The Battle of Quebec

“We shall certainly be attack’d the first dark night”, wrote Thomas Ainslie, a British customs official in the city of Quebec. The British had been warned by deserters that the American army was planning to attack, and they were on the alert.

This map shows the city of Quebec at the time when the Americans besieged and attacked it.

American troops had started invading Canada about four months earlier. They had worked their way up the St. Lawrence River, capturing Montreal and other towns, and now they had Quebec under siege. But the American commanders, General Richard Montgomery and Colonel Benedict Arnold, knew that a siege was not likely to work; the town was too well fortified and had enough food and supplies to last for a long time. So he turned to the only other real option: a surprise attack.

Their only hope of taking the British by surprise was to attack on a dark, stormy night. The weather turned right for them on the evening of December 31, and early in the morning of January 1, 1776, they attacked.

One group attacked on the east side of the town, but this was just meant to distract the British. Meanwhile, General Montgomery led several hundred men along a narrow trail on the steep bank of the St. Lawrence River and attacked at the south end of “Lower Town” (which was the name for the part of town that was on the low ground near the river), and Colonel Arnold made a similar attack at the north end of Lower Town. John Joseph Henry, one of Arnold’s men, described their attack:

When we came to Craig’s house, near palace gate, a horrible roar of cannon took place, and a ringing of all the bells of the city, which are very numerous, and of all sizes. Arnold, heading the forlorn hope, advanced, perhaps, one hundred yards before the main body. After these, followed Lamb’s artillerists. Morgan’s company led in the secondary part of the column of infantry, Smith’s followed, headed by Steele, the captain, from particular causes, being absent. Hendrick’s company succeeded, and the eastern men, so far as known to me, followed in due order. The snow was deeper than in the fields, because of the nature of the ground. The path made by Arnold, Lamb and Morgan, was almost imperceptible, because of the falling snow; covering the locks of our guns with the lappets of our coats, holding down our heads (for it was impossible to bear up our faces against the imperious storm of wind and snow), we ran along the foot of the hill in single file. Along the first of our run, from palace gate, for several hundred paces, there stood a range of insulated buildings, which seemed to be store-houses; we passed these quickly in single file, pretty wide apart. The interstices [i.e., the spaces between the houses] were from thirty to fifty yards. In these intervals we received a tremendous fire of musketry from the ramparts above us. Here we lost some brave men, when powerless to return the salutes [i.e., the musket fire] we received, as the enemy was covered by his impregnable defences. They were even sightless to us, we could see nothing but the blaze from the muzzles of their muskets.

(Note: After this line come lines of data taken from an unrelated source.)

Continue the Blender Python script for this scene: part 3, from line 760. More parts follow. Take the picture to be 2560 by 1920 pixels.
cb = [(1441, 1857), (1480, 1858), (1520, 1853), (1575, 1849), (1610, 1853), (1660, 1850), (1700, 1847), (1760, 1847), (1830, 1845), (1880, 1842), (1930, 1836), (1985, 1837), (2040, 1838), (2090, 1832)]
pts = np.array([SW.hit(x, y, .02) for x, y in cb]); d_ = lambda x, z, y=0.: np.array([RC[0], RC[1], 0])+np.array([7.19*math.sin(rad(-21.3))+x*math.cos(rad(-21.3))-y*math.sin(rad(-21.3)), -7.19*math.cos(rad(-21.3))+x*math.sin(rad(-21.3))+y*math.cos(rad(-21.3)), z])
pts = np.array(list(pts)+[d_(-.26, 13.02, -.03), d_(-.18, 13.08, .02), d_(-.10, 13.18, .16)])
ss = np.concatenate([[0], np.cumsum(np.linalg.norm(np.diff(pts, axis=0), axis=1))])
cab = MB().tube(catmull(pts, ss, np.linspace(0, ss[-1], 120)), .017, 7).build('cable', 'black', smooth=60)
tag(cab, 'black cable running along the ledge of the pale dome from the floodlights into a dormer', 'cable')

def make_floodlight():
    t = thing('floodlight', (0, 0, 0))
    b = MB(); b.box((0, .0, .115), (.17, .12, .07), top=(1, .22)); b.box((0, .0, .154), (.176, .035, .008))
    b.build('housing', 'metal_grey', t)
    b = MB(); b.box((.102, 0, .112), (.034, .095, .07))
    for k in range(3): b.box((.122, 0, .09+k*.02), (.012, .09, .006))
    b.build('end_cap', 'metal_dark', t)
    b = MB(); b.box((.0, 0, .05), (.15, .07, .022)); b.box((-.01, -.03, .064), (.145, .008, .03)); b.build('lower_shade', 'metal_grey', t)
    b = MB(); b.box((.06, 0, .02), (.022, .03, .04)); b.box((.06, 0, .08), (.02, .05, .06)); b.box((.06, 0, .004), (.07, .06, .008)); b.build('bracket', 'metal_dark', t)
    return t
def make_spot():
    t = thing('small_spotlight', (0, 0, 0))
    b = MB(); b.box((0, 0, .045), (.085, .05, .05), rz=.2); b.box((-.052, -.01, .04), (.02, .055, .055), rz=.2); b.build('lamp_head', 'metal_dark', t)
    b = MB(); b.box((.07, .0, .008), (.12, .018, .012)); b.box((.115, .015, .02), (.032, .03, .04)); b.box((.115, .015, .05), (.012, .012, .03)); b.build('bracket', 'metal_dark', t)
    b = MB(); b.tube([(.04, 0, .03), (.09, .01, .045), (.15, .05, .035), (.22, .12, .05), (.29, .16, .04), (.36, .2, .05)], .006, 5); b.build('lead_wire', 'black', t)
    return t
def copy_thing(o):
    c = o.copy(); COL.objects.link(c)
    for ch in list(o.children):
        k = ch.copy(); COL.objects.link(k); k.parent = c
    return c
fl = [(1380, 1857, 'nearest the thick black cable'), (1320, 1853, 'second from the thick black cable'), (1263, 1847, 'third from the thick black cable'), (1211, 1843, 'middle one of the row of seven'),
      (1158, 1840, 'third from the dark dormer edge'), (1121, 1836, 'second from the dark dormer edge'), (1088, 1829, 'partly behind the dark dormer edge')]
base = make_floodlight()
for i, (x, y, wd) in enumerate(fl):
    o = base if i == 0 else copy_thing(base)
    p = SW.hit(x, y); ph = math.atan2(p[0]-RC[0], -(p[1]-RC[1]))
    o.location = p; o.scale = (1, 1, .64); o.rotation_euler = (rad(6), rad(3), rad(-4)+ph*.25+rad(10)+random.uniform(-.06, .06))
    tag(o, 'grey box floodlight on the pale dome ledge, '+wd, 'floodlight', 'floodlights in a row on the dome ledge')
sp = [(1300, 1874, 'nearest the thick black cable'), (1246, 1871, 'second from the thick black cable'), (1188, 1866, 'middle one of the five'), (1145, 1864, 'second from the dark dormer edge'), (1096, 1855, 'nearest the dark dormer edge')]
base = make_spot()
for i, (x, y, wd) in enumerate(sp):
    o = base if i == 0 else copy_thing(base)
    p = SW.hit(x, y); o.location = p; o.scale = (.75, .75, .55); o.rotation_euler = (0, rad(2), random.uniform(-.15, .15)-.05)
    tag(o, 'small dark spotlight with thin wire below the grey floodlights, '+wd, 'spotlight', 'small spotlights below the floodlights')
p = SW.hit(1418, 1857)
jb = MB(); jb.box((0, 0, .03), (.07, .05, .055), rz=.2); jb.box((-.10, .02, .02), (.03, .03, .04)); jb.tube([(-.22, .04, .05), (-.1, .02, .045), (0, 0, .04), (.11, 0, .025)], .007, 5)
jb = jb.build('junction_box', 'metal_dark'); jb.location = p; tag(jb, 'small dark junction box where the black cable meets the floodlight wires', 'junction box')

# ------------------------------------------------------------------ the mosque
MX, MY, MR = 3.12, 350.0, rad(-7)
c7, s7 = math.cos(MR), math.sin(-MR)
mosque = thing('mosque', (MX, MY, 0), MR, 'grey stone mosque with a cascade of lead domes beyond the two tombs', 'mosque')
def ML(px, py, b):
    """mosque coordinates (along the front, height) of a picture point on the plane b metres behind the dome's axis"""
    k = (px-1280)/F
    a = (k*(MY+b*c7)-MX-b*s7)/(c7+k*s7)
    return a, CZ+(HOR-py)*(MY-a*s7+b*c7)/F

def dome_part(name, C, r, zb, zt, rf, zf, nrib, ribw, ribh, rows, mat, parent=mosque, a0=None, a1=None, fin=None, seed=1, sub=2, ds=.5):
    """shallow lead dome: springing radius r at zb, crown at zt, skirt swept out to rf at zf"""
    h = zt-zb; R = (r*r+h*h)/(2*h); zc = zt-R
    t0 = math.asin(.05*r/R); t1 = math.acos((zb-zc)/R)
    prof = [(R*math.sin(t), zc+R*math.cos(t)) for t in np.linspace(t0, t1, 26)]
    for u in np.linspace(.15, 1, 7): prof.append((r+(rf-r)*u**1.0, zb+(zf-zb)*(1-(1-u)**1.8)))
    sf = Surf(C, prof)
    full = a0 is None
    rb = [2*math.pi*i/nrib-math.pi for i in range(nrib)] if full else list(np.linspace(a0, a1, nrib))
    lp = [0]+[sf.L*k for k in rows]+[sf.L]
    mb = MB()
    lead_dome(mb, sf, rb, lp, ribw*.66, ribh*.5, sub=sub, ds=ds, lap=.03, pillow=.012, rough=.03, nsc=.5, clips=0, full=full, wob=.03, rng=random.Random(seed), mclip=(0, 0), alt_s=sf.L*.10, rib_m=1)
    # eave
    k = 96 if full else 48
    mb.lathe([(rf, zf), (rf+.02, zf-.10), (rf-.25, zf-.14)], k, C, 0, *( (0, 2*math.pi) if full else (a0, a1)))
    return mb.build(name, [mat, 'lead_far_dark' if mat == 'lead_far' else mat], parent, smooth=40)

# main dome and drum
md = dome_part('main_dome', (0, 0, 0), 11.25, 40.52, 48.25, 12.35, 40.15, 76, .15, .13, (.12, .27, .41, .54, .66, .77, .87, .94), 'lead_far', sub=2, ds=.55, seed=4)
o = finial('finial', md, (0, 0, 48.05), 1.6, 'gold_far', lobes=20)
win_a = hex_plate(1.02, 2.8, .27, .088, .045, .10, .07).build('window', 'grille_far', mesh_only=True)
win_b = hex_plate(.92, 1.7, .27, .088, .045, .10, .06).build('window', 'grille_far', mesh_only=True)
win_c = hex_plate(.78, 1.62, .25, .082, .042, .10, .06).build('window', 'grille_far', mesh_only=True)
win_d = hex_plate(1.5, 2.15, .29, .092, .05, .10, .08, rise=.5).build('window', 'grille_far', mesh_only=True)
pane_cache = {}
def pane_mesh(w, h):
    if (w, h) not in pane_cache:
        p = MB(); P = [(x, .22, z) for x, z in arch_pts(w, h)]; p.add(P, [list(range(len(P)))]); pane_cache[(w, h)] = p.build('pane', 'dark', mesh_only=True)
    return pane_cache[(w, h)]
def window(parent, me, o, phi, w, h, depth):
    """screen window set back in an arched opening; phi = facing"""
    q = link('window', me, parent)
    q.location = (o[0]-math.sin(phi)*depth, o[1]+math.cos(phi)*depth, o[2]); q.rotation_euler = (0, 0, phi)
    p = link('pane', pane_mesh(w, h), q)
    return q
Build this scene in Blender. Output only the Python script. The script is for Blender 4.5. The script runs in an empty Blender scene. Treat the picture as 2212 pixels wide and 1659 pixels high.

Unfortunately for the Americans, Montgomery was killed very early in the attack, and his men retreated, so the British only had Arnold’s men to worry about. Arnold himself was wounded in the leg early in the attack and had to be carried to the rear. His men were eventually surrounded, and although they held on for a few hours, they finally had to surrender. The British took more than 400 prisoners.

It was a disaster for the Americans, but they didn’t give up. They didn’t try to attack the city again, but they kept it under siege for another five months — at which point some British warships showed up and turned the tables on them.